A few labour-intensive sectors with the highest potential for creating jobs need to be chosen initially for putting together a critical mass of interventions to achieve a breakthrough. Tourism creates many jobs, but it awaits state-driven investment to establish destinations that attract international tourists and wealthy Indians in large numbers. In manufacturing, selectively raising the import duty and combining this with a package of financial incentives to achieve scale and competitiveness is one option that has produced good results in the case of toys. Having an FTA (free trade agreement) with the European Union should be a priority, as it would provide duty-free access to the European market for our labour-intensive garment exports. Creating, for instance, a labour-intensive ship-building industry is feasible. In the industrial era, competitive advantage is not a natural endowment; it is created. The state, in consultation with the domestic industry and global firms, can work out incentives that would lead to large-scale investment and job creation.
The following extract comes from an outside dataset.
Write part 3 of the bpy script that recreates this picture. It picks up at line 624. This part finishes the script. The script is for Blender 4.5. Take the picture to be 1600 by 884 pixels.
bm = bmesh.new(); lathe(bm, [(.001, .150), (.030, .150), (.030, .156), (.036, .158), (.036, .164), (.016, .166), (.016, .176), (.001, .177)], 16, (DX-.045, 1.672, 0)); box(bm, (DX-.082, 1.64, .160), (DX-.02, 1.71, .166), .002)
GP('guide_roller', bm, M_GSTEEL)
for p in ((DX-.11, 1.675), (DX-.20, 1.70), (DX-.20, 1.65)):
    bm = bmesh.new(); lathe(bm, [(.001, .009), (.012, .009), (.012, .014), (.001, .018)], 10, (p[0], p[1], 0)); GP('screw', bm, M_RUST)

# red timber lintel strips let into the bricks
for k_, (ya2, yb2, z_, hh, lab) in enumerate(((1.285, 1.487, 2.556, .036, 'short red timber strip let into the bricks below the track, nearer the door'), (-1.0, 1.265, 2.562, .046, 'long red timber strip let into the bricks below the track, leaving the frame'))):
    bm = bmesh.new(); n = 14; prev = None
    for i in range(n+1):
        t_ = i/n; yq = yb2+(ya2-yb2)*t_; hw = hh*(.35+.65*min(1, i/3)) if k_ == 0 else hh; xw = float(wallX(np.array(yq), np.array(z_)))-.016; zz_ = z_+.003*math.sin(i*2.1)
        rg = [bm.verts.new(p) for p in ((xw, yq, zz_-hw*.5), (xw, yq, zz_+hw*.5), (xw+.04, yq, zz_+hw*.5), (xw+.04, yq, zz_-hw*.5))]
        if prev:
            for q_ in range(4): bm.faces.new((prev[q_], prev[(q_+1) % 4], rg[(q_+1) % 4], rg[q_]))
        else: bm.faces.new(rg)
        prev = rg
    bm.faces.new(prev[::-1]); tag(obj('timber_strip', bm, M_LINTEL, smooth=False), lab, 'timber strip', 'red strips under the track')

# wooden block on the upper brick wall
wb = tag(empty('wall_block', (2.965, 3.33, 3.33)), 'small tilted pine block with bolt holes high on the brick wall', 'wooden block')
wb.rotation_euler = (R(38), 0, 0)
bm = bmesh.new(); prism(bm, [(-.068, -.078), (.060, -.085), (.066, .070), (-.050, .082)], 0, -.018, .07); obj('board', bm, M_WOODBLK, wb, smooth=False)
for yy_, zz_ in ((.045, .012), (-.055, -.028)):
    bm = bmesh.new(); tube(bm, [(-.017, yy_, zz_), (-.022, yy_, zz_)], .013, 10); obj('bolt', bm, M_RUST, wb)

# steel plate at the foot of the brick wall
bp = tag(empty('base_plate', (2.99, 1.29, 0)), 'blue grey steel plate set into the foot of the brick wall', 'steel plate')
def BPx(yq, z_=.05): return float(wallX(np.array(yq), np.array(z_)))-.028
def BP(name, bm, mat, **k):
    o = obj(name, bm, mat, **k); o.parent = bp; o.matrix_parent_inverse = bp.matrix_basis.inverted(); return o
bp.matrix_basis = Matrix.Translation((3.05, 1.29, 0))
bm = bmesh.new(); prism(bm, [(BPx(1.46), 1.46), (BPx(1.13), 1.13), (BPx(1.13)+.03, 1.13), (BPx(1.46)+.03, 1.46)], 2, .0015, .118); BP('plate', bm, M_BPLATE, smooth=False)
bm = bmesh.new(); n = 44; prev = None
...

Apple is a good example of the success of this approach in the manufacturing and export of smartphones.

A national mission for achieving 100 per cent modern solid waste management, sewage treatment and processing and utilisation of bio-waste as a source of renewable energy should get the resource allocation needed for giving us a clean environment and, at the same time, creating large-scale dispersed employment.

The key is to design state interventions and allocate financial resources, giving job creation overriding priority. It should be profitable for private firms to create more jobs, and the state can and should make it happen.